Lo que nos une es Jesús y esto se da expresamente en el amor.
El que ama, no pretende imponer sus criterios al otro.
El que ama, respeta al otro con sus ideas y en su libertad. Respeta al otro en su dignidad. La dignidad del otro se expresa concretamente en la libertad para decir lo que piensa, pensar lo que se le ocurra, creer como lo entienda.
Porque la unidad de los hermanos no se da en la unidad de las creencias. No se da en la unidad férrea de proponer las mismas definiciones. No se da en la sumisión a una autoridad común.
Los lazos de unidad entre los hermanos son los lazos del amor. Amar al otro no tiene que ver con lo que el otro cree. Tampoco tiene que ver con lo que el otro hace, o deja de hacer. Amar al otro es querer su persona y querer su persona es querer su bien. Eso no tiene que ver con sus posiciones doctrinales.
El amor que nos anima como cristianos es el que proviene del Padre, que nos ama a todos, sin distinción de personas.
«Que todos sean uno,» dijo Jesús. Por eso, «amaos los unos a los otros». Y también: «En esto los conocerán, en que tendrán amor unos por otros». (Ver Juan 17,21-23.) Así lo subrayó el apóstol Juan: «No amemos de palabra, ni de boca, sino con obras y según la verdad» (1 Juan 3,18).
La unidad entre los hermanos entonces se expresa en la comunidad orante. Por eso la mejor expresión de la unidad ecuménica entre las iglesias es la reunión en que todos vienen a orar en comunidad.
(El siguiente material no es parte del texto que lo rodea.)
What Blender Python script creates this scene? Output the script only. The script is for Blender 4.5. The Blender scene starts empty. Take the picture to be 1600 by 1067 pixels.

Y en esa oración comunitaria, que incluirá otros elementos de la manera de orar en la Iglesia desde tiempos apostólicos, deberá estar también la oración que el mismo Señor nos enseñó, el Padrenuestro. En segundo lugar, será conveniente alguna modalidad de la oración eucarística que sea aceptable a todos, ya que los cristianos hemos practicado la Cena del Señor desde los primeros tiempos. Que todos seamos uno, al compartir el pan.